My Inspirational Drama Teacher

I don’t know about you, but I know without a shadow of a doubt if it were not for my high school drama teacher, I would never be teaching drama today.

Years ago, before dinosaurs roamed the earth (the 1980s), I was introduced to my high school drama teacher Daniel (Danny) Price. If my memory serves me correctly, Danny hailed from Detroit, Michigan, and I was in awe of his strong regional accent in drama class. Bizarrely, I think this may have been the beginning of my fascination with accents in adult life. Apart from the odd end-of-year play, I don’t recall any formal drama training at primary school, so Danny’s lessons were my introduction to classroom drama. He taught me drama for four consecutive years from Year 7-10 until I played up at school and had to move elsewhere. Sadly, there were no drama classes in Year 11 or 12 to feed my hunger at the new school.

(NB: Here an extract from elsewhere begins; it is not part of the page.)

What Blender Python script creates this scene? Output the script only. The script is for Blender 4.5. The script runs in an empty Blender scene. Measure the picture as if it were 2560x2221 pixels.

Danny’s passion for drama education oozed across the classroom and into my veins. He lived and breathed drama and soon I saw no logical reason why I should not follow my teacher’s lead and do the same. Under his guidance I participated in all the school musicals and before long I just couldn’t get enough of drama. I would learn my drama lines dozens of times over for homework, endlessly experimenting with different ways of saying them, leaving my maths homework unfinished nearly every night. As a teenager, nothing mattered to me more than drama at high school. Like many of my own students today, if drama class or musical rehearsal was not part of my school day, it was a depressing one. My mood would instantly change at the mere mention of drama class in the school ground.

Danny’s knowledge of acting was a highlight for me. He taught me how to focus on stage, and how to not just adopt a role but to sustain it during a performance. Being the regular class clown who just loved seeking attention, vocal projection was not really a problem for me at high school. But Danny taught me how to be disciplined on stage. I was never short of energy, but being able to harness all that liveliness of mine was what was needed. All my teachers tried in vain to control my energy as a young teenager, even my parents, but only Danny succeeded.

To be truthful, I was a harmless pain in the butt for most of my teachers at high school. I fooled around too much and struggled to settle down with my studies. Like a lot of students, I found my place in drama class. It was my home. I felt like I belonged on the high school stage thanks to Danny. Some years passed and I returned to the fold to undertake my final pre-service teaching placement with my old drama teacher. All my favourite memories from high school came rushing back to me. Not too many years after this, I heard Danny passed away suddenly in his 40s. My high school drama teacher was my hero. When I heard of his death, I wept.

Feel free to share your own story about your inspirational drama teacher in the comments section below.

2 Responses

  1. Hi Neat! Isn’t it amazing that 20 years later, you and I not only vividly remember that wonderful Year 8 drama class, but can recall a single lesson – the prison break! I remember trying a bit of process drama that day as a young teacher in role as the guard, experimenting to see if it would work. Your class was so keen on drama there was nothing I could do to stop you all as prisoners in role escaping and running all over parts of the school during class time! In terms of process drama and pedagogy, it was perfect. As for our Snow White performance in your drama course, that, I will never forget. I can still picture it in my head today. Without a doubt, I have some of my fondest memories of drama teaching from our fabulous class all those years ago. Says a lot about how important group dynamics are in drama teaching, too. Everyone in that class was just so motivated and focused (pretty impressive for 13 year-olds). Seems like it was only yesterday. So happy to hear you are teaching drama yourself these days. Thanks for your lovely comments. – JC.

  2. Anita says:

    My inspirational Drama teacher was …Justin Cash, way back in the 90s in Lilydale. My first memory of drama class with him was a chaotic (but I’m sure completely organised) class where we role played a prison break (he was the prison guard), and then a wonderful rendition of Snow White. What fun times! I’m still teaching Drama, now to children aged 3 years up to 17 years in my little “school” mostly funded through grant writing. I also work with adults and seniors. Thanks for the kick-start JC!